What the task asks:
Repeat the listing that follows, character for character, minus the pictures.

Supplied material:
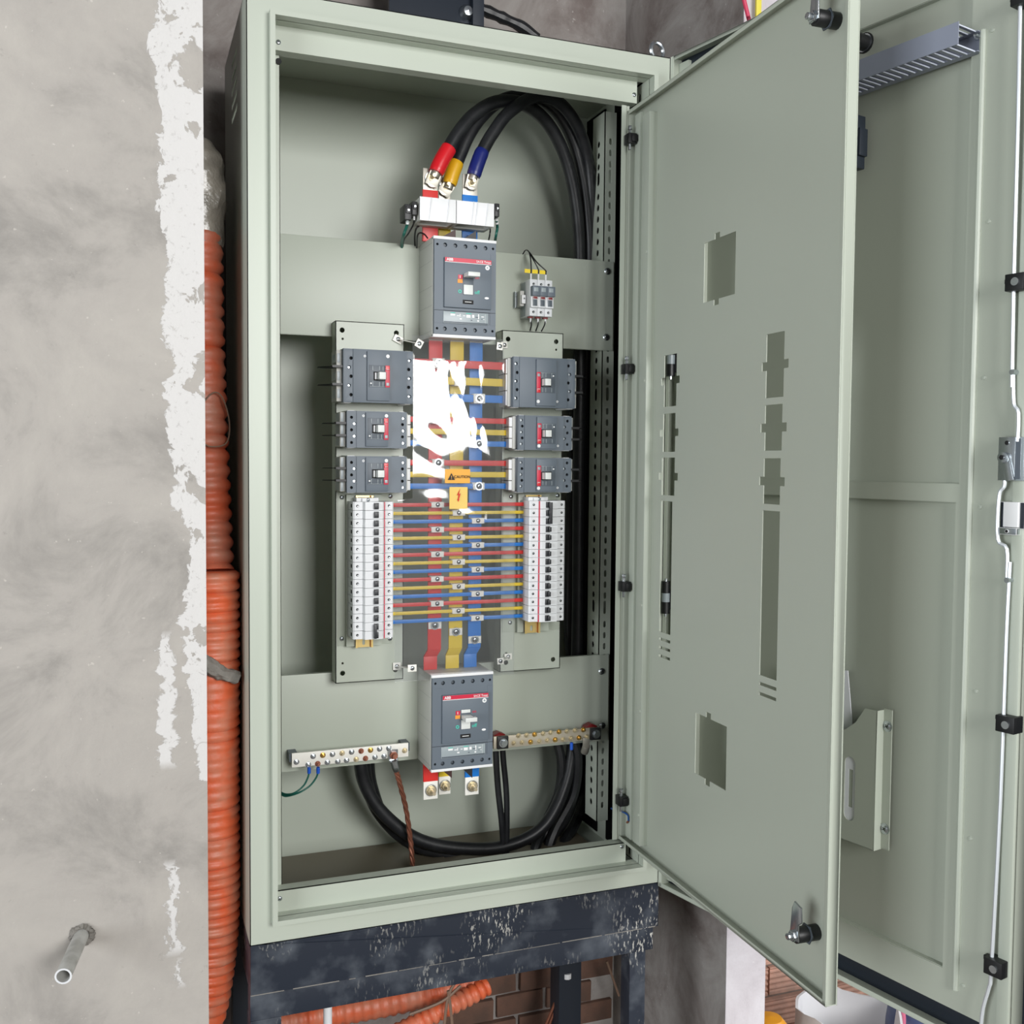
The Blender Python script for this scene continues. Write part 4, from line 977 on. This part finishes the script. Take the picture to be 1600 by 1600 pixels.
# ------------------------------------------------------------------ current transformers and incoming bars
SYc = .150
inc = {'red': ((661, 684), 262, .178), 'yellow': ((686, 704), 276, .196), 'blue': ((723, 746), 271, .182)}
for c, ((xa, xb), ytop, yy) in inc.items():
    a = aY(xa, 300, yy); e = aY(xb, 300, yy); top = aY(xa, ytop, yy).z; w = (e.x-a.x); cx = (a.x+e.x)/2
    t = thing('busbar', (cx, yy, 1.2735), '%s-sleeved incoming bar above the upper large breaker, with a bolted bare top' % c, 'busbar')
    z1 = top-1.2735; zs_ = {'red': aY(672, 297, yy).z, 'blue': aY(735, 305, yy).z, 'yellow': aY(695, 318, yy).z}[c]-1.2735
    MB().box(-w/2, w/2, 0, .004, zs_-.002, z1, 'tin').build('bare_end', t, bevel=.0008)
    MB().box(-w/2-.0006, w/2+.0006, -.0008, .0048, .0006, zs_, COLN[c]).build('sleeve', t, bevel=.0006)
    use('bolt', HB, t, (0, -.003, z1-.020))
    MB().cyl((0, .004, z1-.020), (0, .012, z1-.020), .009, 'zinc', 6).build('nut', t)
CTM = []
a = aY(656, 308, .115); c2 = aY(713, 345, .115); e = aY(772, 345, .115)
zt, zb = aY(700, 312, .115).z, aY(700, 347, .115).z
for (x0, x1, lb) in ((a.x, c2.x-.0006, 'white block current transformer around the red and yellow incoming bars'), (c2.x+.0006, e.x, 'white block current transformer around the blue incoming bar')):
    t = thing('current_transformer', ((x0+x1)/2, .165, zb), lb, 'transformer', 'white current transformers')
    w = x1-x0; h = zt-zb
    b = MB().plate(rect(-w/2, w/2, -.012, .050), [rect(-w/2+.006, w/2-.006, .008, .040)], 0, h, 'body', (Vector((0, 0, 0)), X, -Y, Z))
    b.build('core', t, bevel=.001)
    MB().box(-w/2, w/2, -.0505, -.0460, -.001, h+.001, 'white_plastic').build('face', t, bevel=.0008)
    for k in ((-.22, .27) if x0 < c2.x-.01 else (-.08, .02, .3)):
        b = MB(); u = k*w; b.tube([(u+.002, -.0515, h+.001), (u, -.0515, h/2), (u-.003, -.0512, -.001)], .0007, 'frost', 6, 4); b.build('clear_tie', t)
def tblock(px, py, w, h, lb, y=.125):
    q = aY(px, py, y); t = thing('terminal_block', (q.x, y+.02, q.z), lb, 'terminal block')
    b = MB().box(-w/2, w/2, -.02, .02, -h/2, h/2, 'black').box(-w/2+.002, w/2-.002, -.023, -.02, -h*.1, h*.35, 'black'); b.build('body', t, bevel=.0015)
    b = MB().cyl((0, -.0235, h*.1), (0, -.0238, h*.1), .0020, 'zinc', 8); b.build('terminal_screw', t); return t
tblock(638, 331, .014, .030, 'outer black terminal block on the left end of the current transformers')
tblock(648, 325, .010, .026, 'inner black terminal block against the left end of the current transformers', .122)
tblock(777, 328, .010, .026, 'black terminal block on the right end of the current transformers', .122)
def wire(name, pts, r, m, label, cat='wire', group=None, extra=None, sub=8, n=8):
    t0 = pts[0]
    if not extra:
        o = MB().tube(pts, r, m, n, sub).build(name); return tag(o, label, cat, group)
    t = thing(name, t0, label, cat, group); MB().tube(rel(pts, t0), r, m, n, sub).build('core', t)
    for nm, p, q, rr, mm in extra: MB().cyl(Vector(p)-Vector(t0), Vector(q)-Vector(t0), rr, mm, 10).build(nm, t)
    return t
A = lambda pts, y: [aY(*p[:2], y if len(p) < 3 else p[2]) for p in pts]
wire('wire', A([(637, 345, .135), (636, 352), (631, 366), (628, 378, .20), (628, 392, .235)], .15), .0030, 'wire_green', 'green wire dropping from the left terminal blocks behind the cross plate', extra=[('ferrule', aY(637, 342, .135), aY(636.5, 350, .14), .0034, 'white_plastic')])
wire('wire', A([(647, 338, .135), (646, 350), (638, 365), (631, 376, .20), (629, 392, .235)], .15), .0016, 'wire_black', 'thin black wire dropping from the left terminal blocks behind the cross plate', extra=[('ferrule', aY(647, 336, .135), aY(647, 344, .137), .0022, 'white_plastic')])
wire('wire', A([(664, 350, .16), (656, 352), (650, 358), (648, 372, .20), (649, 392, .235)], .17), .0018, 'wire_black', 'outer black wire loop beside the top corner of the upper large breaker')
wire('wire', A([(668, 372, .14), (663, 366), (656, 364), (652, 370), (651, 392, .235)], .17), .0016, 'wire_black', 'inner black wire loop beside the top corner of the upper large breaker')
wire('wire', A([(764, 352, .14), (766, 358), (765, 368), (763, 380, .19), (763, 398, .235)], .16), .0016, 'wire_black', 'thin black wire dropping from the right end of the current transformers', extra=[('ferrule', aY(763, 348, .14), aY(765, 356, .145), .0022, 'white_plastic')])
wire('wire', A([(776, 345, .135), (777, 356), (775, 368), (773, 382, .19), (773, 400, .235)], .15), .0028, 'wire_green', 'green wire dropping from the right end of the current transformers', extra=[('ferrule', aY(776, 342, .135), aY(776.5, 350, .14), .0032, 'white_plastic')])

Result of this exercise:
The Blender Python script for this scene continues. Write part 4, from line 977 on. This part finishes the script. Take the picture to be 1600 by 1600 pixels.
# ------------------------------------------------------------------ current transformers and incoming bars
SYc = .150
inc = {'red': ((661, 684), 262, .178), 'yellow': ((686, 704), 276, .196), 'blue': ((723, 746), 271, .182)}
for c, ((xa, xb), ytop, yy) in inc.items():
    a = aY(xa, 300, yy); e = aY(xb, 300, yy); top = aY(xa, ytop, yy).z; w = (e.x-a.x); cx = (a.x+e.x)/2
    t = thing('busbar', (cx, yy, 1.2735), '%s-sleeved incoming bar above the upper large breaker, with a bolted bare top' % c, 'busbar')
    z1 = top-1.2735; zs_ = {'red': aY(672, 297, yy).z, 'blue': aY(735, 305, yy).z, 'yellow': aY(695, 318, yy).z}[c]-1.2735
    MB().box(-w/2, w/2, 0, .004, zs_-.002, z1, 'tin').build('bare_end', t, bevel=.0008)
    MB().box(-w/2-.0006, w/2+.0006, -.0008, .0048, .0006, zs_, COLN[c]).build('sleeve', t, bevel=.0006)
    use('bolt', HB, t, (0, -.003, z1-.020))
    MB().cyl((0, .004, z1-.020), (0, .012, z1-.020), .009, 'zinc', 6).build('nut', t)
CTM = []
a = aY(656, 308, .115); c2 = aY(713, 345, .115); e = aY(772, 345, .115)
zt, zb = aY(700, 312, .115).z, aY(700, 347, .115).z
for (x0, x1, lb) in ((a.x, c2.x-.0006, 'white block current transformer around the red and yellow incoming bars'), (c2.x+.0006, e.x, 'white block current transformer around the blue incoming bar')):
    t = thing('current_transformer', ((x0+x1)/2, .165, zb), lb, 'transformer', 'white current transformers')
    w = x1-x0; h = zt-zb
    b = MB().plate(rect(-w/2, w/2, -.012, .050), [rect(-w/2+.006, w/2-.006, .008, .040)], 0, h, 'body', (Vector((0, 0, 0)), X, -Y, Z))
    b.build('core', t, bevel=.001)
    MB().box(-w/2, w/2, -.0505, -.0460, -.001, h+.001, 'white_plastic').build('face', t, bevel=.0008)
    for k in ((-.22, .27) if x0 < c2.x-.01 else (-.08, .02, .3)):
        b = MB(); u = k*w; b.tube([(u+.002, -.0515, h+.001), (u, -.0515, h/2), (u-.003, -.0512, -.001)], .0007, 'frost', 6, 4); b.build('clear_tie', t)
def tblock(px, py, w, h, lb, y=.125):
    q = aY(px, py, y); t = thing('terminal_block', (q.x, y+.02, q.z), lb, 'terminal block')
    b = MB().box(-w/2, w/2, -.02, .02, -h/2, h/2, 'black').box(-w/2+.002, w/2-.002, -.023, -.02, -h*.1, h*.35, 'black'); b.build('body', t, bevel=.0015)
    b = MB().cyl((0, -.0235, h*.1), (0, -.0238, h*.1), .0020, 'zinc', 8); b.build('terminal_screw', t); return t
tblock(638, 331, .014, .030, 'outer black terminal block on the left end of the current transformers')
tblock(648, 325, .010, .026, 'inner black terminal block against the left end of the current transformers', .122)
tblock(777, 328, .010, .026, 'black terminal block on the right end of the current transformers', .122)
def wire(name, pts, r, m, label, cat='wire', group=None, extra=None, sub=8, n=8):
    t0 = pts[0]
    if not extra:
        o = MB().tube(pts, r, m, n, sub).build(name); return tag(o, label, cat, group)
    t = thing(name, t0, label, cat, group); MB().tube(rel(pts, t0), r, m, n, sub).build('core', t)
    for nm, p, q, rr, mm in extra: MB().cyl(Vector(p)-Vector(t0), Vector(q)-Vector(t0), rr, mm, 10).build(nm, t)
    return t
A = lambda pts, y: [aY(*p[:2], y if len(p) < 3 else p[2]) for p in pts]
wire('wire', A([(637, 345, .135), (636, 352), (631, 366), (628, 378, .20), (628, 392, .235)], .15), .0030, 'wire_green', 'green wire dropping from the left terminal blocks behind the cross plate', extra=[('ferrule', aY(637, 342, .135), aY(636.5, 350, .14), .0034, 'white_plastic')])
wire('wire', A([(647, 338, .135), (646, 350), (638, 365), (631, 376, .20), (629, 392, .235)], .15), .0016, 'wire_black', 'thin black wire dropping from the left terminal blocks behind the cross plate', extra=[('ferrule', aY(647, 336, .135), aY(647, 344, .137), .0022, 'white_plastic')])
wire('wire', A([(664, 350, .16), (656, 352), (650, 358), (648, 372, .20), (649, 392, .235)], .17), .0018, 'wire_black', 'outer black wire loop beside the top corner of the upper large breaker')
wire('wire', A([(668, 372, .14), (663, 366), (656, 364), (652, 370), (651, 392, .235)], .17), .0016, 'wire_black', 'inner black wire loop beside the top corner of the upper large breaker')
wire('wire', A([(764, 352, .14), (766, 358), (765, 368), (763, 380, .19), (763, 398, .235)], .16), .0016, 'wire_black', 'thin black wire dropping from the right end of the current transformers', extra=[('ferrule', aY(763, 348, .14), aY(765, 356, .145), .0022, 'white_plastic')])
wire('wire', A([(776, 345, .135), (777, 356), (775, 368), (773, 382, .19), (773, 400, .235)], .15), .0028, 'wire_green', 'green wire dropping from the right end of the current transformers', extra=[('ferrule', aY(776, 342, .135), aY(776.5, 350, .14), .0032, 'white_plastic')])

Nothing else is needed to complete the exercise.